● **Instructions to follow**
Report each line of the data that has "empty" somewhere in it.

====== Collected data

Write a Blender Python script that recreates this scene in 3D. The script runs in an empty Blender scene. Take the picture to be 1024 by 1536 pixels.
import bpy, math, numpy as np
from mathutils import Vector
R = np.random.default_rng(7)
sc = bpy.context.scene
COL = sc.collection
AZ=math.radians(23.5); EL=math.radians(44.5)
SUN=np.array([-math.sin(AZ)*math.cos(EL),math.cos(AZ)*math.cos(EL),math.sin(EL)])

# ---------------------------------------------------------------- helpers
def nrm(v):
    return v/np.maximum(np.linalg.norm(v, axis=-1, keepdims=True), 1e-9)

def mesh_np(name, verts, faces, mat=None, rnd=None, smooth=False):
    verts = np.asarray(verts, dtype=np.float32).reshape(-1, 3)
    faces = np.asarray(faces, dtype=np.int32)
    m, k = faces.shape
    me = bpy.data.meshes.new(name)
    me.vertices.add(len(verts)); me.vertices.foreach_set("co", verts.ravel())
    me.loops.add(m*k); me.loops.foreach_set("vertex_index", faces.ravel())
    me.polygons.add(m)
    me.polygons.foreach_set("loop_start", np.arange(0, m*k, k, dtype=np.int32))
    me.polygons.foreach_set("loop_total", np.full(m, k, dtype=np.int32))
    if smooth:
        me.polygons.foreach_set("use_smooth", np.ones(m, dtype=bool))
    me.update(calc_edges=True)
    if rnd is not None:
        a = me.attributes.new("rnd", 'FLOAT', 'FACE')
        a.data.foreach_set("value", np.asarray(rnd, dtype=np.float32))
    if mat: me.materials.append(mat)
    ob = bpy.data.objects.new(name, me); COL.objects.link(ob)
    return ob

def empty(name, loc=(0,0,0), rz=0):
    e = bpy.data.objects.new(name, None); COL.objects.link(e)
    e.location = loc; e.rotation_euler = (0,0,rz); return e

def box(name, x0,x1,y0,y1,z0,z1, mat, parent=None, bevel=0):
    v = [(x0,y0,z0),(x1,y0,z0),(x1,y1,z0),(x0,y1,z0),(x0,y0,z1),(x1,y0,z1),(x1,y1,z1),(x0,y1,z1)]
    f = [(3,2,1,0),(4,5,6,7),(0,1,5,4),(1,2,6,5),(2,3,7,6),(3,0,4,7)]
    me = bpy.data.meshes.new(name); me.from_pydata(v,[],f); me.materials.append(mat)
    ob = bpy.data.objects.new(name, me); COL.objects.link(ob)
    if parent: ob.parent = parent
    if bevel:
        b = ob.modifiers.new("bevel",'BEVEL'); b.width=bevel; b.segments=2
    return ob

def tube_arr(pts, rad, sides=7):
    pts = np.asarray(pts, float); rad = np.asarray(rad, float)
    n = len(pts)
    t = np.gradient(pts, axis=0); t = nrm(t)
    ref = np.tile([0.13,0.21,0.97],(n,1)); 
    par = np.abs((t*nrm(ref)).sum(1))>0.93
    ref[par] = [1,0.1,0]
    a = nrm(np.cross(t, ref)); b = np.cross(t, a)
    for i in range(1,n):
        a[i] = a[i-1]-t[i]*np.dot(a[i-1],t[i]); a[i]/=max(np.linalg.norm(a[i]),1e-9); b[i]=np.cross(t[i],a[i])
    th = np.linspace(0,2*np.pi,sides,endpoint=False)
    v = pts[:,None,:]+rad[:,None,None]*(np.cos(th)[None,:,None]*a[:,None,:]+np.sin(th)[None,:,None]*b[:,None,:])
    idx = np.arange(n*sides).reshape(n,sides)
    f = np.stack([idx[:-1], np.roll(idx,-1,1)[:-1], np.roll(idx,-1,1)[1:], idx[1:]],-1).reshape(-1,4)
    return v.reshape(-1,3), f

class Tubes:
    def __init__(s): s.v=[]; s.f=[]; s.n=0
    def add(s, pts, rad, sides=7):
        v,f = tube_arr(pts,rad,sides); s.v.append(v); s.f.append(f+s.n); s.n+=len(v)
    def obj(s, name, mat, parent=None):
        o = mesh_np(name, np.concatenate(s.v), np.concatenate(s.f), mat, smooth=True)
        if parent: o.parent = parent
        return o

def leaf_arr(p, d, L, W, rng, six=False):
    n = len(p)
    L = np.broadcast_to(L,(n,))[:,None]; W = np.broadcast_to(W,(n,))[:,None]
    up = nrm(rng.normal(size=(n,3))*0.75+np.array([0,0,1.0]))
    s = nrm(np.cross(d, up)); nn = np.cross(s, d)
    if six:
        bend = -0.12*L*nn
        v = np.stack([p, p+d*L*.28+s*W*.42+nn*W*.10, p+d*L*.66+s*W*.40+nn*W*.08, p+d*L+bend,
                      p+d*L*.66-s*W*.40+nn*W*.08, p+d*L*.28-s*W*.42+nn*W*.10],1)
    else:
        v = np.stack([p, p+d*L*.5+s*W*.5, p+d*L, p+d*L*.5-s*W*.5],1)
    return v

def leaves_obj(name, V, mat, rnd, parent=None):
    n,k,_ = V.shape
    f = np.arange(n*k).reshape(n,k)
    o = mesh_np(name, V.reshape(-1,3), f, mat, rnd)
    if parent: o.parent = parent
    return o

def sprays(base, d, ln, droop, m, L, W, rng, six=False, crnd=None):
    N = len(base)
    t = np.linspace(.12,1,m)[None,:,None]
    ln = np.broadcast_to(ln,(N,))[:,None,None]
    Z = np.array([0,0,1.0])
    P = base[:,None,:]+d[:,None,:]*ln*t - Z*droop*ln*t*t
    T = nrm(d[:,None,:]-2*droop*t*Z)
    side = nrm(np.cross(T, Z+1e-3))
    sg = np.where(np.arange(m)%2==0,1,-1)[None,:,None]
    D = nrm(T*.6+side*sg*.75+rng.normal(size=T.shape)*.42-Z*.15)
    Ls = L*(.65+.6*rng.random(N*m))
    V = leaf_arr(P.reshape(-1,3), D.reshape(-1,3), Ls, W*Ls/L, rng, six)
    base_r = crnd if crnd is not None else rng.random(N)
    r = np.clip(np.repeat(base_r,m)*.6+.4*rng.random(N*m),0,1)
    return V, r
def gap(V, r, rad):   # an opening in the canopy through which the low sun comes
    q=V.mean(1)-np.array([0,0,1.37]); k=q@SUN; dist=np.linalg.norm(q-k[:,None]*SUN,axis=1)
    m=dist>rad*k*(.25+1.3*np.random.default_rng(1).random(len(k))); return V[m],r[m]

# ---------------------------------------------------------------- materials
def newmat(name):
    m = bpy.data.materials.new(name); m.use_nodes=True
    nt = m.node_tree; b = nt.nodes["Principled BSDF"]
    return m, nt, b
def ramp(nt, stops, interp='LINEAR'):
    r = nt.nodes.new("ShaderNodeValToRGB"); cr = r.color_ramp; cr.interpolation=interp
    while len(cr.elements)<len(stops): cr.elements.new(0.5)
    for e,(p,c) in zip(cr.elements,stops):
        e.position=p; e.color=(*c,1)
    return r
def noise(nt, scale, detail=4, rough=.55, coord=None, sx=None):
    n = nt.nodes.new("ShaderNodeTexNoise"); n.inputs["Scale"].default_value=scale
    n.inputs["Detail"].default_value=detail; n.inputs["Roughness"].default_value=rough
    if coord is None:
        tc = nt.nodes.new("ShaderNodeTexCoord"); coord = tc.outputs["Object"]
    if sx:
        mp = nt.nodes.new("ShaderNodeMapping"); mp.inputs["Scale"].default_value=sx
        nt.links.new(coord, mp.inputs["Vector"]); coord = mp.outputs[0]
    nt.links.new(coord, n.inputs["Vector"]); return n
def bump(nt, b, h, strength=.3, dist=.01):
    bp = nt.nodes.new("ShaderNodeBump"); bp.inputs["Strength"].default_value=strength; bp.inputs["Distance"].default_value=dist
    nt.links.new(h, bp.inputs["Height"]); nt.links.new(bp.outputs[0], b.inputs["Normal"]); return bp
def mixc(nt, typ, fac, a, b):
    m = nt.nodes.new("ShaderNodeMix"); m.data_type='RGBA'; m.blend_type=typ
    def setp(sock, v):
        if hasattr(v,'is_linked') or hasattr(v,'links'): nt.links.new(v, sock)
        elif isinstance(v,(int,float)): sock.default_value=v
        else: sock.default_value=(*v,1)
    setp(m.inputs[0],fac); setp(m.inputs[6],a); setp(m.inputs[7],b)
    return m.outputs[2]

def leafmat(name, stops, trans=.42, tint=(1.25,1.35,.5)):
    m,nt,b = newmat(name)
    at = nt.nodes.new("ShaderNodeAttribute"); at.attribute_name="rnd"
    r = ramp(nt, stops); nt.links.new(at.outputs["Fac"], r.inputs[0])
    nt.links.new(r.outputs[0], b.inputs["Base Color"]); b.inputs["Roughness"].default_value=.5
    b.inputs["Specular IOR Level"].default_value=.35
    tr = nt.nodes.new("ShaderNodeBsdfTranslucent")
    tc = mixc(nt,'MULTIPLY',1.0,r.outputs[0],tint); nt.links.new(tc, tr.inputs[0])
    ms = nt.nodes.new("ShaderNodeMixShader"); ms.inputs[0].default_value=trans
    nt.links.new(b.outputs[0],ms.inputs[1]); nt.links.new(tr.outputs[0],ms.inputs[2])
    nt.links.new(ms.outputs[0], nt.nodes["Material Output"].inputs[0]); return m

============

● **The answer**
Write a Blender Python script that recreates this scene in 3D. The script runs in an empty Blender scene. Take the picture to be 1024 by 1536 pixels.
def empty(name, loc=(0,0,0), rz=0):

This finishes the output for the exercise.